Accusé des meurtres de deux lieutenants de la mafia sicilienne commis à Laval en 2016, Dominico Scarfo a tenu certains propos sur ces assassinats et a démontré sa connaissance du milieu du crime organisé, trois ans plus tard, alors qu’il était enregistré à son insu par un ancien tueur à gages devenu taupe pour la police.

Scarfo, 49 ans, est accusé d’avoir comploté pour les meurtres et d’avoir tué Lorenzo Giordano et Rocco Sollecito, en mars et mai 2016, et a son procès devant jury depuis deux semaines.

PHOTO FOURNIE PAR LA SÛRETÉ DU QUÉBEC

Dominico Scarfo

Giordano a été assassiné dans une voiture conduite par une femme alors que le couple venait d’arriver au centre de conditionnement physique où s’entraînait le mafieux depuis sa libération conditionnelle. Selon la poursuite, c’est Scarfo qui tenait l’arme avec laquelle Giordano a été tué.

Rocco Sollecito a pour sa part été abattu par un individu caché dans un abribus, alors qu’il venait de quitter son condo. C’est cet individu qui est devenu agent civil d’infiltration (ACI) pour la police.

Selon la poursuite, Scarfo conduisait une voiture qui précédait le VUS de Sollecito, et il se serait arrêté durant quelques secondes à un arrêt obligatoire pour donner le temps au tueur d’agir.

À l’été 2019, l’ex-tueur à gages est retourné voir Scarfo en portant un dispositif d’enregistrement portatif et a tenté de le faire parler de ces meurtres. C’est un premier enregistrement réalisé le 28 juillet que les jurés ont écouté mardi.
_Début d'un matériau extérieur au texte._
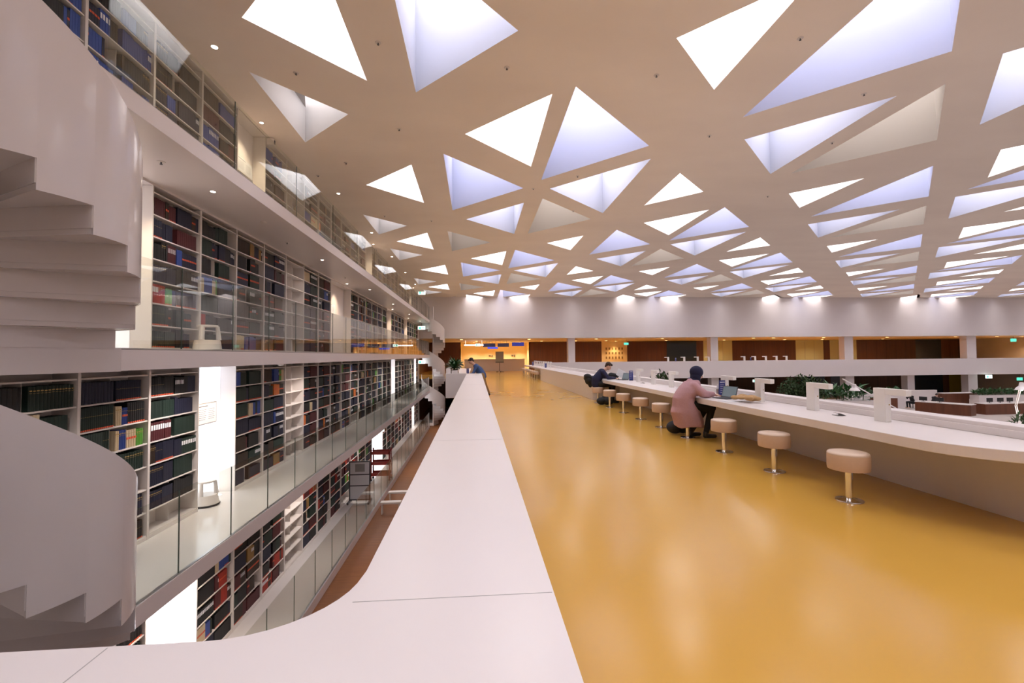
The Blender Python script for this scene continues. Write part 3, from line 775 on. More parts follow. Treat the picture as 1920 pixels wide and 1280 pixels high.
# --- man in navy sweater
P2 = thing('person', 'man in a navy sweater bent over papers at the far end of the counter', 'person', (3.98, 14.66, 0))
b = MB(); g, Rm = head(b, (.31, -.02, 1.175), (.80, -.15, -.55), (.5, 0, .85), 1.05)
b.cap((.15, 0, 1.02), (.26, 0, 1.12), .058, .055); b.cap((-.09, 0, .60), (-.09, 0, .76), .13, .125); b.cap((-.09, 0, .76), (.10, 0, .98), .125, .11); b.cap((.11, -.15, .99), (.11, .15, .99), .06, .06)
for s_ in (-1, 1):
    b.cap((.03, s_*.09, .60), (.42, s_*.14, .58), .09, .065); b.cap((.42, s_*.14, .58), (.40, s_*.14, .12), .058, .04)
    b.cap((.11, s_*.18, .98), (.22, s_*.26, .80), .048, .04); b.cap((.22, s_*.26, .80), (.50, s_*.14, .795), .036, .026)
    hand(b, (.50, s_*.14, .79), (1, -s_*.3, 0), (0, 0, 1), -s_, .5)
rem(b.build('body', M['skin'], P2), .008, 4); eyes(P2, g, Rm, 1.02)
c = MB(); c.cap((-.10, 0, .60), (-.10, 0, .74), .15, .148); c.cap((-.10, 0, .74), (.09, 0, .97), .155, .14); c.cap((.10, -.15, .99), (.10, .15, .99), .078, .078)
for s_ in (-1, 1): c.cap((.11, s_*.18, .98), (.22, s_*.265, .815), .075, .058); c.cap((.22, s_*.265, .81), (.48, s_*.15, .80), .054, .038)
rem(c.build('sweater', M['navy'], P2), .012, 4)
h = MB(); h.ell(g(-.028, 0, .045), (.102, .088, .096), Rm, 18, 12); h.ell(g(.045, 0, .085), (.055, .066, .040), Rm, 12, 8); h.ell(g(-.075, 0, -.02), (.035, .062, .06), Rm, 12, 8)
rem(h.build('hair', M['hair'], P2), .008, 2)
tr = MB()
for s_ in (-1, 1): tr.cap((.02, s_*.09, .605), (.43, s_*.14, .58), .105, .078); tr.cap((.43, s_*.14, .58), (.40, s_*.14, .12), .072, .055)
rem(tr.build('trousers', M['black'], P2), .012, 3)
for s_ in (-1, 1):
    sh = MB(); sh.cap((.38, s_*.14, .09), (.38, s_*.14, .05), .052, .046); sh.cap((.37, s_*.14, .045), (.57, s_*.15, .04), .045, .037); rem(sh.build('shoe', M['blackp'], P2), .009, 2)
# --- man in blue shirt beyond the parapet, leaning on the desk on the left
P3 = thing('person', 'man in a blue shirt leaning over the desk beyond the end of the long parapet', 'person', (.25, 18.1, 0))
b = MB(); g, Rm = head(b, (-.43, 0, 1.345), (-.80, 0, -.5), (-.4, 0, .9), 1.02)
b.cap((-.30, 0, 1.20), (-.38, 0, 1.28), .055, .055); b.cap((-.03, 0, .82), (-.24, 0, 1.12), .13, .12); b.cap((-.22, -.15, 1.14), (-.22, .15, 1.14), .06, .06)
for s_ in (-1, 1):
    b.cap((-.02, s_*.09, .82), (.10, s_*.10, .45), .09, .062); b.cap((.10, s_*.10, .45), (.24, s_*.11, .10), .056, .04)
    b.cap((-.24, s_*.18, 1.12), (-.35, s_*.22, .86), .048, .04); b.cap((-.35, s_*.22, .86), (-.54, s_*.15, .80), .036, .026)
    hand(b, (-.54, s_*.15, .80), (-1, -s_*.2, 0), (0, 0, 1), s_, .4)
rem(b.build('body', M['skin'], P3), .008, 4); eyes(P3, g, Rm, 1.02)
c = MB(); c.cap((.0, 0, .80), (-.12, 0, .98), .155, .155); c.cap((-.12, 0, .98), (-.24, 0, 1.13), .155, .12); c.cap((-.22, -.16, 1.14), (-.22, .16, 1.14), .078, .078); c.ell((.02, 0, .74), (.15, .17, .09), None, 14, 8)
for s_ in (-1, 1): c.cap((-.24, s_*.18, 1.12), (-.35, s_*.225, .87), .07, .055); c.cap((-.35, s_*.225, .87), (-.51, s_*.155, .81), .053, .04)
rem(c.build('shirt', M['denim'], P3), .012, 4)
h = MB(); h.ell(g(-.025, 0, .045), (.096, .083, .090), Rm, 18, 12); h.ell(g(.05, 0, .092), (.045, .06, .03), Rm, 12, 8); h.ell(g(-.07, 0, -.01), (.04, .065, .06), Rm, 12, 8)
rem(h.build('hair', M['hairb'], P3), .008, 2)
tr = MB()
for s_ in (-1, 1): tr.cap((-.01, s_*.085, .80), (.10, s_*.10, .45), .11, .08); tr.cap((.10, s_*.10, .45), (.24, s_*.11, .12), .075, .06)
rem(tr.build('trousers', M['khaki'], P3), .012, 3)
for s_ in (-1, 1):
    sh = MB(); sh.cap((.24, s_*.11, .09), (.24, s_*.11, .05), .052, .046); sh.cap((.26, s_*.11, .045), (.07, s_*.12, .04), .045, .037); rem(sh.build('shoe', M['blackp'], P3), .009, 2)
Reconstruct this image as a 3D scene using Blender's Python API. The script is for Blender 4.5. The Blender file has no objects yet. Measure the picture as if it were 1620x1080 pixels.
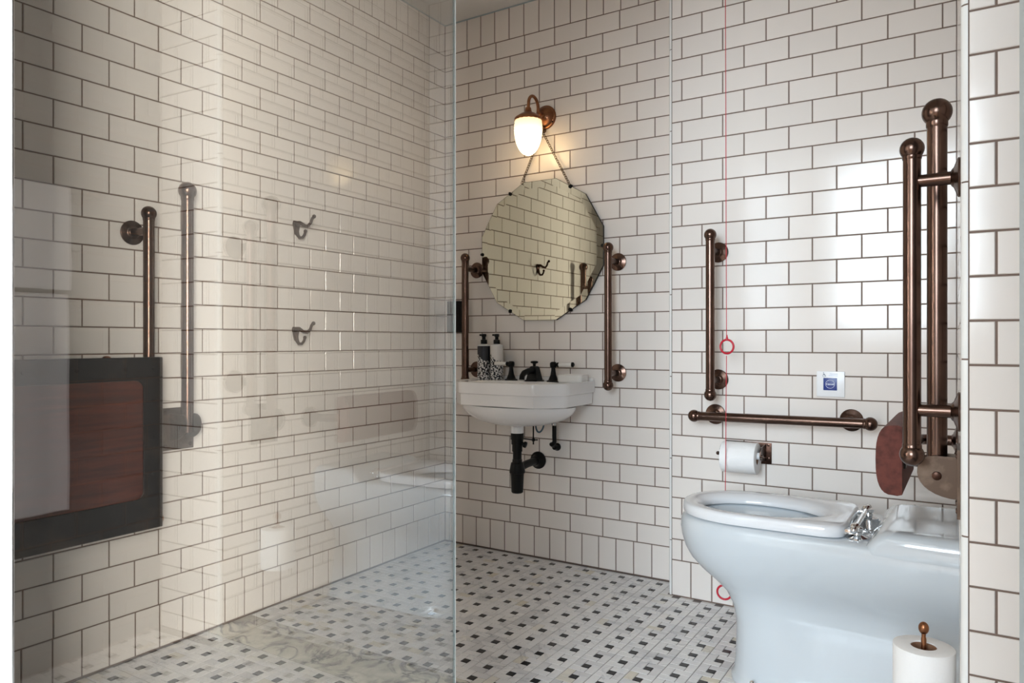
import bpy, bmesh, math, random
from mathutils import Vector, Matrix
random.seed(7)
PI = math.pi
scene = bpy.context.scene
COL = scene.collection

# ------------------------------------------------------------------ camera
CAM = Vector((2.1296, -2.7751, 0.9535)); YAW = math.radians(32.236); FPX = 1149.8
cd = bpy.data.cameras.new('camera'); cam = bpy.data.objects.new('camera', cd); COL.objects.link(cam)
cam.location = CAM; cam.rotation_euler = (PI/2, 0, YAW)
cd.sensor_width = 36; cd.lens = FPX/1620*36; cd.clip_start = 0.02
scene.camera = cam

# ------------------------------------------------------------------ exposure, sky, daylight
vs = scene.view_settings
vs.view_transform = 'Standard'; vs.look = 'None'; vs.gamma = 1; vs.use_curve_mapping = False
vs.exposure = -0.10
w = bpy.data.worlds.new('sky'); scene.world = w; w.use_nodes = True
w.node_tree.nodes['Background'].inputs[0].default_value = (0.55, 0.72, 1, 1)
w.node_tree.nodes['Background'].inputs[1].default_value = 1.0
def area_light(name, loc, rot, sx, sy, power, col):
    ld = bpy.data.lights.new(name, 'AREA'); ld.shape = 'RECTANGLE'; ld.size = sx; ld.size_y = sy
    ld.energy = power; ld.color = col
    o = bpy.data.objects.new(name, ld); COL.objects.link(o); o.location = loc; o.rotation_euler = rot
    return o
# daylight from the back window; the side light is added for the left wall
area_light('window_daylight_back', (2.13, -7.62, 2.15), (PI/2, 0, 0), 2.86, 2.06, 530, (0.80, 0.91, 1.0))
area_light('added_daylight_side', (3.92, -4.32, 1.40), (PI/2, 0, PI/2), 1.30, 1.66, 1040, (1.0, 0.90, 0.80))

# ------------------------------------------------------------------ materials
def new_mat(name):
    m = bpy.data.materials.new(name); m.use_nodes = True
    nt = m.node_tree; return m, nt, nt.nodes['Principled BSDF']
def mat(name, col, rough=0.4, metal=0.0, coat=0.0, spec=0.5, var=0.0, noise=None, bump=None, trans=0.0):
    """plain principled; var: per object and island value jitter; noise=(scale, colour, lo, hi) second colour; bump=(scale, strength)"""
    m, nt, p = new_mat(name); N, L = nt.nodes, nt.links
    p.inputs['Roughness'].default_value = rough; p.inputs['Metallic'].default_value = metal
    p.inputs['Coat Weight'].default_value = coat; p.inputs['Specular IOR Level'].default_value = spec
    p.inputs['Coat Roughness'].default_value = 0.05
    src = None
    rgb = N.new('ShaderNodeRGB'); rgb.outputs[0].default_value = (*col, 1); src = rgb.outputs[0]
    tc = N.new('ShaderNodeTexCoord')
    if noise:
        n = N.new('ShaderNodeTexNoise'); n.inputs['Scale'].default_value = noise[0]; n.inputs['Detail'].default_value = 6
        L.new(tc.outputs['Object'], n.inputs['Vector'])
        mr = N.new('ShaderNodeMapRange'); mr.inputs[1].default_value = noise[2]; mr.inputs[2].default_value = noise[3]
        L.new(n.outputs['Fac'], mr.inputs[0])
        mx = N.new('ShaderNodeMix'); mx.data_type = 'RGBA'; L.new(mr.outputs[0], mx.inputs[0]); L.new(src, mx.inputs[6])
        mx.inputs[7].default_value = (*noise[1], 1); src = mx.outputs[2]
    if var:
        oi = N.new('ShaderNodeObjectInfo'); ge = N.new('ShaderNodeNewGeometry')
        ad = N.new('ShaderNodeMath'); ad.operation = 'ADD'; L.new(oi.outputs['Random'], ad.inputs[0]); L.new(ge.outputs['Random Per Island'], ad.inputs[1])
        fr = N.new('ShaderNodeMath'); fr.operation = 'FRACT'; L.new(ad.outputs[0], fr.inputs[0])
        mr = N.new('ShaderNodeMapRange'); mr.inputs[3].default_value = 1-var; mr.inputs[4].default_value = 1+var*0.6; L.new(fr.outputs[0], mr.inputs[0])
        hs = N.new('ShaderNodeHueSaturation'); L.new(src, hs.inputs['Color']); L.new(mr.outputs[0], hs.inputs['Value']); src = hs.outputs[0]
    L.new(src, p.inputs['Base Color'])
    if bump:
        n = N.new('ShaderNodeTexNoise'); n.inputs['Scale'].default_value = bump[0]; n.inputs['Detail'].default_value = 3
        L.new(tc.outputs['Object'], n.inputs['Vector'])
        b = N.new('ShaderNodeBump'); b.inputs['Strength'].default_value = bump[1]; b.inputs['Distance'].default_value = 0.002
        L.new(n.outputs['Fac'], b.inputs['Height']); L.new(b.outputs[0], p.inputs['Normal'])
    if trans: p.inputs['Transmission Weight'].default_value = trans
    return m
M = {}
M['tile'] = mat('glazed_white_tile', (0.80, 0.750, 0.710), 0.125, var=0.035, bump=(18, 0.12))
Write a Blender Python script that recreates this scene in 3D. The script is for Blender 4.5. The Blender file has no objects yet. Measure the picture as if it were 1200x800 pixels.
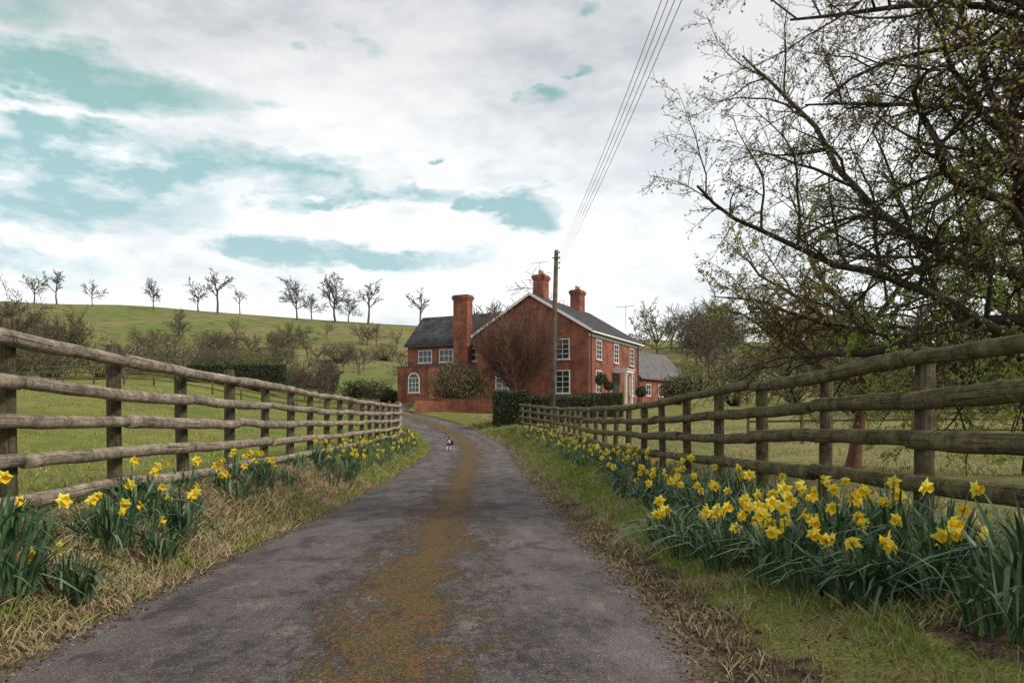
import bpy, math, random
import numpy as np
from mathutils import Vector, Matrix, noise as mn
random.seed(7); rng=np.random.default_rng(7)
scene=bpy.context.scene
COL=scene.collection
# ------------------------------------------------------------------ helpers
def lk(o,parent=None):
    COL.objects.link(o)
    if parent: o.parent=parent
    return o
def empty(name,loc=(0,0,0),rz=0):
    e=bpy.data.objects.new(name,None); e.location=loc; e.rotation_euler=(0,0,rz); e.empty_display_size=.2
    return lk(e)
def mesh_obj(name,verts,faces,mats,idx=None,smooth=False,uv=None,parent=None):
    me=bpy.data.meshes.new(name)
    v=np.asarray(verts,dtype=np.float32).reshape(-1,3)
    if isinstance(faces,np.ndarray):
        n,k=faces.shape
        me.vertices.add(len(v)); me.vertices.foreach_set('co',v.ravel())
        me.loops.add(n*k); me.loops.foreach_set('vertex_index',faces.ravel().astype(np.int32))
        me.polygons.add(n); me.polygons.foreach_set('loop_start',np.arange(0,n*k,k,dtype=np.int32))
    else:
        me.from_pydata(v.tolist(),[],faces)
    for m in mats: me.materials.append(m)
    if idx is not None: me.polygons.foreach_set('material_index',np.asarray(idx,dtype=np.int32))
    me.polygons.foreach_set('use_smooth',np.full(len(me.polygons),bool(smooth)))
    if uv is not None:
        l=me.uv_layers.new(name='UVMap'); vi=np.zeros(len(me.loops),dtype=np.int32)
        me.loops.foreach_get('vertex_index',vi)
        l.data.foreach_set('uv',np.asarray(uv,dtype=np.float32)[vi].ravel())
    me.update(calc_edges=True); me.validate()
    return lk(bpy.data.objects.new(name,me),parent)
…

Objectif : faire de l’argent

« Pourquoi tu ne l’as pas tué [Giordano] une fois sorti de l’auto ? Je ne comprends pas. Et la femme qui criait. Je te connais, tu es comme un curé, tu aimes ça propre », lui a demandé l’ACI.

« J’aime juste apparaître derrière les personnes », lui a répondu Scarfo.

PHOTO DÉPOSÉE EN COUR

Lorenzo Giordano était assis sur le siège passager de cette voiture lorsqu’il a été tué à bout portant le 1er mars 2016 à Laval.

« C’est comme l’abribus. Dès le premier jour, c’était la meilleure place », a poursuivi l’ACI, en faisant vraisemblablement référence au meurtre de Rocco Sollecito.

« Je te l’ai dit. Il [en parlant d’une autre personne dont l’identité est frappée d’une ordonnance de non-publication] voulait qu’on se gare dans un endroit où nous n’avions pas le droit de nous stationner », a renchéri Scarfo, en riant.

Ce dernier semblait encore prêt à rendre des services en 2019. Il dit à l’ACI qu’il veut travailler, « que son objectif est de faire de l’argent, qu’il a deux ou trois gars qui travaillent avec lui et qu’il veut du pouvoir et un territoire ». Il demande aussi à l’ACI d’arranger un rendez-vous avec Andrea Scoppa.

« Mais a-t-il encore des hommes loyaux ? », demande Scarfo, en ajoutant que Scoppa « a un gros contrat sur sa tête ».

Un ancêtre dans la Ndrangheta

À un certain moment, Scarfo raconte que son arrière-grand-père était dans la Ndrangheta, organisation mafieuse italienne.

Lorsqu’il parle de personnes assassinées, l’ACI utilise le mot « cannolis », en faisant référence à une scène du film Le parrain.

« Les Scoppa nous en doivent, à toi et moi. Je te garantis que je veux l’argent pour ce que nous avons fait, les cannolis. Rien n’est gratuit », dit l’ACI durant la conversation.

Les deux hommes ont des mots très durs à l’endroit de l’individu qu’on ne peut identifier en vertu d’un interdit de publication et le traitent notamment de « cafard ».

« Il a gardé la moto, je ne peux pas le croire », dit l’ACI, en faisant visiblement référence à l’engin utilisé lors du meurtre de Rocco Sollecito.

« Je ne veux pas y penser », dit Scarfo.

Le procès se poursuit mercredi avec l’écoute d’un autre scénario d’infiltration fait par l’ACI auprès de l’accusé durant l’été 2019.